Екатерина II. Зрячее счастье | страница 22



Во время войны со Швецией, в 1789 г., уже пожилая Екатерина в ответ на слова о возможной сдаче Петербурга с усмешкой отвечала, что она еще не забыла уроков покойного супруга, отлично владеет ружьем и сама встанет во главе последнего каре преображенцев, чтоб защитить столицу. В 60 лет императрица могла пошутить под канонаду шведских и русских пушек, от которой сотрясались стекла в Зимнем дворце. Но в 21 год, босой, в одной рубашке и с ружьем на плече ей явно было не до смеха.

Вот что о событиях того времени рассказывает в своих «Записках» А. М. Тургенев, который, благодаря родственным связям при дворе, слышал много сплетен о внутренней жизни императорской семьи. По словам Тургенева, канцлер А. П. Бестужев от Екатерины «сведал, что она с супругом своим всю ночь занимается экзерсицею ружьем, что они стоят попеременно у дверей, что ей занятие это весьма наскучило, да и руки и плечи болят у нее от ружья. Она просила его сделать ей благодеяние, уговорить великого князя, супруга ее, чтоб он оставил ее в покое, не заставлял бы по ночам обучаться ружейной экзерсиции, что она не смеет доложить об этом, страшась тем прогневать ее величество».[45]

Тягостный абсурд происходящего изводил молодую женщину.

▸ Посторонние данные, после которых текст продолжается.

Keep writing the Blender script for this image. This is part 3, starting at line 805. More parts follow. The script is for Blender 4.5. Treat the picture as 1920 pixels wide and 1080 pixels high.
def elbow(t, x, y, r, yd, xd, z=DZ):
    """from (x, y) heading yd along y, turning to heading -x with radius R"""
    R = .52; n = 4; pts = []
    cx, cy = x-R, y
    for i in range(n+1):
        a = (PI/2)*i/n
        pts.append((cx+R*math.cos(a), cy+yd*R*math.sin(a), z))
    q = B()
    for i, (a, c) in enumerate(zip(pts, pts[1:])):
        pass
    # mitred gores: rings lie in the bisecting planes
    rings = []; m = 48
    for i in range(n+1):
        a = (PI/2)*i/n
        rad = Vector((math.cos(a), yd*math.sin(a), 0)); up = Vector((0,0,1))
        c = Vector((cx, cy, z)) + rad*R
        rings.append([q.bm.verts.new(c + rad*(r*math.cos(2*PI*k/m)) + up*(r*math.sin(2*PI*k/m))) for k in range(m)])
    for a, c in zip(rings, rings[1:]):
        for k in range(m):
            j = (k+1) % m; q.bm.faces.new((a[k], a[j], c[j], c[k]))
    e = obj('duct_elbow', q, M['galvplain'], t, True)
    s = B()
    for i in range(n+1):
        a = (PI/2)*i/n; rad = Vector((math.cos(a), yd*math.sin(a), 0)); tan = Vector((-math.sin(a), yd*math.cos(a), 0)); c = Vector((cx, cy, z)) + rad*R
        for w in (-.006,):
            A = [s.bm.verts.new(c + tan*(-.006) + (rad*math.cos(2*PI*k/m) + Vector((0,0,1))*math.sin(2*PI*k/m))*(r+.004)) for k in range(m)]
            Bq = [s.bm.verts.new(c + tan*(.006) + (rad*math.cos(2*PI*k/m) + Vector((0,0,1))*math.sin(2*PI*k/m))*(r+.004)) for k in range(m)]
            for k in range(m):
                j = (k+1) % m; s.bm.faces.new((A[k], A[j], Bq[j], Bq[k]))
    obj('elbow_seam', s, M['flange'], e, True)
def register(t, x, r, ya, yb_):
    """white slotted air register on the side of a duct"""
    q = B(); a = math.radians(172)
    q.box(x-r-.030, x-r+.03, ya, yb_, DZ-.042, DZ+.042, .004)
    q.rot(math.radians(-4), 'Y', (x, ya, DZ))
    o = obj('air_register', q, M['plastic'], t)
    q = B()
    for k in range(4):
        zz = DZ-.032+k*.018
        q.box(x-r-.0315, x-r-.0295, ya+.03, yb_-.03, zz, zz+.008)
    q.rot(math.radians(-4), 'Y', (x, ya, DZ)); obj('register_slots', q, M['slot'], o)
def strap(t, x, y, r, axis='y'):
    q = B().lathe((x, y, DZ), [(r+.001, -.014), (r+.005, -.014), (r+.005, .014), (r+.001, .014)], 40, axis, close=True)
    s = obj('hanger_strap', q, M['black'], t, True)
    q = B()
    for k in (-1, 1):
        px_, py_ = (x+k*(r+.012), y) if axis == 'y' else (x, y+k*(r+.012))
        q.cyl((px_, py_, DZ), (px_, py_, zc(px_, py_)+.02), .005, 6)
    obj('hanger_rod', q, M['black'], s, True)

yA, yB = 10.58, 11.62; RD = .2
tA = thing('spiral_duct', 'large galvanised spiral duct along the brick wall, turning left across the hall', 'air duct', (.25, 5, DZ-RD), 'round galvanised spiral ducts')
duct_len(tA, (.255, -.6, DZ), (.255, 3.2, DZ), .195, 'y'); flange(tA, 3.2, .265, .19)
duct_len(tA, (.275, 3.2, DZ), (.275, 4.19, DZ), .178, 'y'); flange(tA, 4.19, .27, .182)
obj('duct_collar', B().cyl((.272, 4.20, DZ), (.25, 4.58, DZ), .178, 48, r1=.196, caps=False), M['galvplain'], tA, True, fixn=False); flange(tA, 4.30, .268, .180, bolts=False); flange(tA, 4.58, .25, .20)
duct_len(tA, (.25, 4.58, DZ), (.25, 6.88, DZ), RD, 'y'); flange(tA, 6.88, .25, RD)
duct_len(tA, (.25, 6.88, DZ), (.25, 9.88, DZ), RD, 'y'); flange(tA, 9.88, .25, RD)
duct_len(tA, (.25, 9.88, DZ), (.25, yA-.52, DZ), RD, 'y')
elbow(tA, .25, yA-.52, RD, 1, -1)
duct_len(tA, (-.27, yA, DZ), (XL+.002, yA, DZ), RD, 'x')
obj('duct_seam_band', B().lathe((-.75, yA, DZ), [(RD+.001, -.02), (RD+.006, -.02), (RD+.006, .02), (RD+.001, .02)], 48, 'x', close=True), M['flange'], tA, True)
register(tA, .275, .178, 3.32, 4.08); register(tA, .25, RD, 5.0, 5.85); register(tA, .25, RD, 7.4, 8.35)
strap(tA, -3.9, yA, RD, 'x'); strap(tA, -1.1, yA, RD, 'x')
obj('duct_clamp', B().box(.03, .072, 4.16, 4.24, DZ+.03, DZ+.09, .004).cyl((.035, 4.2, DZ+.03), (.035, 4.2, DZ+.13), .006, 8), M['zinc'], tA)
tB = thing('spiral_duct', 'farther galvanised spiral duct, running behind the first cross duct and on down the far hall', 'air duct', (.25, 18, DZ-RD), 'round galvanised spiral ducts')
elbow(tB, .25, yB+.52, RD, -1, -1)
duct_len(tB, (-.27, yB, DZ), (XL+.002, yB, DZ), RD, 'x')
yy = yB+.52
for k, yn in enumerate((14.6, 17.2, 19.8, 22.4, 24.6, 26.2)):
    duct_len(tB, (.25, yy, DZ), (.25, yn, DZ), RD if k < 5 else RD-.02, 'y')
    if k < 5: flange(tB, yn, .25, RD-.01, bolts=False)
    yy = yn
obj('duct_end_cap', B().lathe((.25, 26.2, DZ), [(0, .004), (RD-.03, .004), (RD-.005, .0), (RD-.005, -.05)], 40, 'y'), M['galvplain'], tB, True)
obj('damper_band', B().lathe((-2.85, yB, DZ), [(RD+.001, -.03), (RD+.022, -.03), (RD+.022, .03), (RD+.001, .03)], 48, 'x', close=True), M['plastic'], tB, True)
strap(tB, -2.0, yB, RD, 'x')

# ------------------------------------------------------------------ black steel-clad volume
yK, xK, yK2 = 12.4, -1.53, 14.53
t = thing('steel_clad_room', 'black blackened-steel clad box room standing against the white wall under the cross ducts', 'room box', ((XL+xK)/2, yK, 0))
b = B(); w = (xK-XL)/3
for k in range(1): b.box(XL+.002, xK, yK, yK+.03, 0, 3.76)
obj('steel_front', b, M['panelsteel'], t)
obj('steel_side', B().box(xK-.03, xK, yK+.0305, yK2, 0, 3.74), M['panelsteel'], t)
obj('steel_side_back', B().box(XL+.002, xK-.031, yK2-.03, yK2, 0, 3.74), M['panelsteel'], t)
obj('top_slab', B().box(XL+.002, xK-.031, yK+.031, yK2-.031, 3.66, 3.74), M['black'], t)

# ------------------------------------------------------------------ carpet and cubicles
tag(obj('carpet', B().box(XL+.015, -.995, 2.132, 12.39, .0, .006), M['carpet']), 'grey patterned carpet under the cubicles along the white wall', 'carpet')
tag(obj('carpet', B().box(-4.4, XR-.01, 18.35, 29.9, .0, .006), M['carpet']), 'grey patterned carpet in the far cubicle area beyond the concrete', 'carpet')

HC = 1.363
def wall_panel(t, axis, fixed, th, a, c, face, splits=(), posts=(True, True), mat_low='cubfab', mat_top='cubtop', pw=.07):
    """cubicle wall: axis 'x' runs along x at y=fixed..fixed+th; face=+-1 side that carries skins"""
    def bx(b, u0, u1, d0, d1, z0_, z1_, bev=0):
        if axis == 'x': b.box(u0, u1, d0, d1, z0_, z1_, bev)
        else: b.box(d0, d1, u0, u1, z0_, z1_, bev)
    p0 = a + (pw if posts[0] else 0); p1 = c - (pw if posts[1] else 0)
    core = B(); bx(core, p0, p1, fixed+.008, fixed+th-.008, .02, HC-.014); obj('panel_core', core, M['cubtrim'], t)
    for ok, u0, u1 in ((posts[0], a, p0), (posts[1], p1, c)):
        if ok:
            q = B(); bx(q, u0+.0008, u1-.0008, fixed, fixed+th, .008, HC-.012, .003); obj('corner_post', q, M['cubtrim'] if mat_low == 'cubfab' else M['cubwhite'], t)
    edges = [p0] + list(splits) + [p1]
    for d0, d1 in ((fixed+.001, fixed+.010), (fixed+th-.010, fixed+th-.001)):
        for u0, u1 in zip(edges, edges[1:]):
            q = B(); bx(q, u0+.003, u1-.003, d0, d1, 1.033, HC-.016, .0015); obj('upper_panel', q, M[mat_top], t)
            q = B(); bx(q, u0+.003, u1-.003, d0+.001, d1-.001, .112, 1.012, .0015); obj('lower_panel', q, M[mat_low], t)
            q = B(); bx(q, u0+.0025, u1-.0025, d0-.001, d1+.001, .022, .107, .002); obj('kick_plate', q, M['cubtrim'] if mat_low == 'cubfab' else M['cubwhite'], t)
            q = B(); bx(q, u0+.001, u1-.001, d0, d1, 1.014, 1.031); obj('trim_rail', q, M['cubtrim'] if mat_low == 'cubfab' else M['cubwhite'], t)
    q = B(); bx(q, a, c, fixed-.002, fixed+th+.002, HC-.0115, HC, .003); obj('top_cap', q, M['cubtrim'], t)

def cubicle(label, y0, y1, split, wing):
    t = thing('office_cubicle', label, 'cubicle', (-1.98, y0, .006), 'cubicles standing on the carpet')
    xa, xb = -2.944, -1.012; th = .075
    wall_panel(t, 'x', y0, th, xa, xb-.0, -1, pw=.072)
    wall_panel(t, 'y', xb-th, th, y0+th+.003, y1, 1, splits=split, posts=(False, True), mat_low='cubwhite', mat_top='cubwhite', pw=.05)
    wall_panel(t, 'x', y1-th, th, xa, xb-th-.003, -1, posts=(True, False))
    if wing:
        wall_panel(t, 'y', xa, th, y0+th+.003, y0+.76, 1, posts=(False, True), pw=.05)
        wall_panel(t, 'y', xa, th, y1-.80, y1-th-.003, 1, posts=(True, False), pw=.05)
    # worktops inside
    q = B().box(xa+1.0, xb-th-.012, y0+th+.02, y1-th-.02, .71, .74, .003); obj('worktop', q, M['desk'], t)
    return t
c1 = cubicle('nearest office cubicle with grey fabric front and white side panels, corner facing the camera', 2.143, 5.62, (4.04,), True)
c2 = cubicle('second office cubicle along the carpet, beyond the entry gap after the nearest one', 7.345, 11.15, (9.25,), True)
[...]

Однако на фоне других забав супруга эта казалась даже безобидной. «Утром, днем и очень поздно ночью великий князь с редкой настойчивостью дрессировал свору собак, которую сильными ударами бича и криками, как кричат охотники, заставлял гоняться из одного конца своих двух комнат… в другой; — продолжает свое повествование Екатерина, — тех же собак, которые уставали или отставали, очень строго наказывал, это заставляло их визжать еще больше… Слыша раз, как страшно и очень долго визжала какая-то несчастная собака, я открыла дверь… и увидела, что великий князь держит в воздухе за ошейник одну из своих собак… Это был бедный маленький Шарло английской породы, и великий князь бил эту несчастную собачонку толстой ручкой своего кнута; я вступилась за бедное животное, но это только удвоило удары; не будучи в состоянии выносить это зрелище, которое показалось мне жестоким, я удалилась со слезами на глазах к себе в комнату. Вообще слезы и крики вместо того, чтобы внушать жалость великому князю, только сердили его; жалость была чувством тяжелым и даже невыносимым для его души».[46]

Судя по нервной неуравновешенности и диким выходкам, Петр Федорович отличался явной склонностью к садизму, хотя Екатерина в мемуарах этого прямо не говорит. Приступы извращенной жестокости иногда встречаются у людей с серьезными половыми отклонениями. К несчастью, Петр не мог осуществлять свои супружеские обязанности. Французский резидент при русском дворе де Шампо летом 1758 г. сообщал в Версаль: «Великий князь был не способен иметь детей от препятствия, устраняемого у восточных народов обрезанием, но которое он считал неизлечимым».